Imagine if the reverse were true. In 1997, artist Tracey Moffatt made a short film called ‘Heaven’ in which she spliced together beach car-park footage of male surfers changing out of their wetsuits. Moffatt’s intention was to turn the gaze back onto men, to cast them as erotic subjects with no control over how they were perceived or valued.

As Tania Lusty wrote in 2004, "Moffatt’s subjects are caught in a moment of powerlessness, whereby their strutting performances and attempts at bravado disclose a deeper unease about the exposure of their naked bodies before the camera."

‘Heaven’ works because it turns an expected trope on its head - that it is women who experience the gaze, not they who control it. And as artistic viewers, we know that it works precisely because it is anomalous.
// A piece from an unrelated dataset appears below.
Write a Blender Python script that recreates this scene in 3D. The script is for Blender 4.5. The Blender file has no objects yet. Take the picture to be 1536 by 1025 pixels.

Men would never be expected to get over the facts of their own visual exploitation, perhaps because men are rarely turned into passive victims of sexual exploitation. On the rare occasions that they are, it is received with shock and unease, a wrinkle in the space-time continuum.

When Kim Duthie shared photographs of St Kilda footballers Nick Riewoldt and Nick Del Santo in flagrante delicto, Riewoldt called a press conference in which he said he found Duthie’s actions ‘incomprehensible and distressing’.

Fair enough - I’m sure they were. But I doubt very much whether anyone told Riewoldt that it was just a bit of fun, and that hey, everyone knows that girls will be girls and they all like to have a bit of a look so perhaps next time be a bit more careful mate?

And yet, such understanding and agency is rarely extended to women when they ask for their space or achievements to be respected, even when on behalf of other women.

I am concerned that a brand which markets directly to women doesn’t seem interested in treating those same women like active participants in the world.

Why, in a promotional video for a competition in which champion female surfers will compete to claim a world title, does the host of the competition not think it necessary to showcase their extraordinary skills?

What on earth would compel them to think that images of an is-it-or-isn’t-it Stephanie Gilmore showering, getting dressed and walking across the sand - things that almost every human being can do - would be more fascinating to viewers than images of her doing this or this or this- things that almost none of us can?

It’s tempting to write these concerns off as insignificant.

Indeed, I anticipate lots of feedback to this article telling me to ‘get over it’, to ‘lighten up’ and to just accept the fact that men like to look and women like to be looked at. No big deal, right?

Well, it IS a big deal.

Because the most amazing thing female surfers can do has precisely nothing to do giving a hidden audience a boner.

And while it’s almost amazing that most women spend the majority of our lives in an unacknowledged performance that begins sometime in childhood and ends when menopause makes us invisible once more, our most spectacular achievements (and failures) are unrelated to how appreciative (or dismissive) that hidden audience is of our beauty.

Like the dual heroes of Kathy Lette and Gabrielle Carey's Puberty Blues, Miss Faceless Roxy Girl worked hard to be able to get into the water and on a board.

And yet here we still are, bikini clad girls waiting on the beach and holding on to everyone else's Chiko roll.